Where are disclosures now mandated? The UK is the latest country to take the step to mandate climate risk reporting. Under UK legislation for the private sector, which was agreed upon in the run-up to COP26 and which came into effect on 6 April 2022, companies that are currently required to produce an annual non-financial information statement – i.e. listed companies, banks or insurers with more than 500 employees – will be required to fulfil climate reporting requirements that are aligned with TCFD recommendations.

If you’re a private organisation with over 500 employees and £500m or more in turnover, you also need to comply.

A summary of the rules from the UK government can be found here, and a handy breakdown can be viewed here. Non-compliance with the requirements can result in a maximum fine of £50,000 and a potential trip to court, along with reputational risks.

Meanwhile, in the EU, listed companies, banks, insurers and other “public interest entities” with more than 500 employees are now required to make disclosures on environmental and social matters, which also include the treatment of employees, respect for human rights, anti-corruption and bribery and board-level diversity. The EU’s Corporate Sustainability Reporting Directive (CSRD) will extend these rules to more firms and will also incorporate TCFD recommendations.

In New Zealand and France reporting in line with TCFD is already mandatory, and this will also soon be the case in Switzerland. The G7 has agreed to introduce mandatory TCFD reporting in the coming years.

What is the TCFD? TCFD was created in 2015 by the UK’s Financial Stability Board (FSB) to create a framework for climate-related financial risk reporting so that companies, banks and investors can all provide consistent and comparable information on climate change risks. Without this kind of standardised information, stakeholders will struggle to compare how different companies, reporting under different requirements, are progressing on climate change.

TCFD specifically focuses on companies disclosing information on climate change governance, strategy, risk management and metrics and targets (i.e. plans for net zero), and encourages businesses to engage with the tangible impacts of climate change by mapping the risks and opportunities different climate scenarios pose to their value chains. The full detail of the recommendations can be found here.

What else is out there? Other climate disclosure frameworks also exist. CDP (formerly the Carbon Disclosure Project), for example, runs a disclosure system for investors, companies, organisations and governments. This includes a mechanism to disclose information on greenhouse gas emissions and climate change, but also allows firms to disclose data on their water use and water risks, as well as information on deforestation. CDP’s system and questionnaires are aligned with TCFD, so firms that go through the CDP process should be able to produce a TCFD-friendly disclosure report.

Alongside reporting and scoring, CDP also provides guidance tools, such as workshops and action plans for companies – even those that aren’t required to make disclosures – to improve their measurement, reporting and understanding of climate risk.
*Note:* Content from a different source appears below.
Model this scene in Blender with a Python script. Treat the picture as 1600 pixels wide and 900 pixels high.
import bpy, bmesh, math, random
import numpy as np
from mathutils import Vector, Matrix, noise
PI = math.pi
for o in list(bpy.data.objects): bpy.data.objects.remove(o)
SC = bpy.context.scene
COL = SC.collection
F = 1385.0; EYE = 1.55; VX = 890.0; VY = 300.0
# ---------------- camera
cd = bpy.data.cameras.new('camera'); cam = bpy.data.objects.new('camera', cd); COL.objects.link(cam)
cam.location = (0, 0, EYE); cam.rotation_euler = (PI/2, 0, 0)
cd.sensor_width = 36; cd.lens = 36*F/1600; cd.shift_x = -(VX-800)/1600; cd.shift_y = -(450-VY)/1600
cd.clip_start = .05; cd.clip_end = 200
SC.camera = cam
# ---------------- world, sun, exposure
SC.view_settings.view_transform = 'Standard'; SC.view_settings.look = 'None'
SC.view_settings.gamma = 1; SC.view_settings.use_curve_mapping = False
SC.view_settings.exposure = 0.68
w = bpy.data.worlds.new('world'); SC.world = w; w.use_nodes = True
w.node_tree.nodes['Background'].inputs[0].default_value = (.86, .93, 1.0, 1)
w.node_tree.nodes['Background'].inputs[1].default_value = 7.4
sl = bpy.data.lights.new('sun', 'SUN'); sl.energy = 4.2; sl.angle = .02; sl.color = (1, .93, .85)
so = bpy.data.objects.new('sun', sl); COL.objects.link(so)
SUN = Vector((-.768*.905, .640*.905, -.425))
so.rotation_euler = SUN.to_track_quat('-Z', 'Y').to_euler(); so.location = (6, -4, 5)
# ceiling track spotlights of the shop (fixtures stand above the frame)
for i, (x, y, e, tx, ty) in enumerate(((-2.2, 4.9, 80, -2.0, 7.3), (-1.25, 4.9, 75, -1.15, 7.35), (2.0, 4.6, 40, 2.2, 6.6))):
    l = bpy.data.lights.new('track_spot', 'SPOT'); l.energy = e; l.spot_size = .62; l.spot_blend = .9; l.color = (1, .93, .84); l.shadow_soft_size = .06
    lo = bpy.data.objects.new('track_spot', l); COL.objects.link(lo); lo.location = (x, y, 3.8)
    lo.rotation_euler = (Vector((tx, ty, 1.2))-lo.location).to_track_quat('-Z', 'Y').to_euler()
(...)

What about the future? There is continuing alignment between the various frameworks and standards out there to report climate and wider sustainability information. For example the International Sustainability Standards Board (ISSB), established by the IFRS Foundation, is a framework built on the foundations of the Climate Disclosure Standards Board and the Value Reporting Foundation, among others. The reporting requirements of ISSB and its equivalent the Global Reporting Initiative are both aligned with TCFD.

In terms of future trends, there is a push for more disclosures around companies’ nature-related risk. The Taskforce on Nature-related Financial Disclosures (TNFD) launched a beta framework in March that is based on the principles of TCFD. This is now undergoing a pilot testing phase and is due to be rolled out in September next year.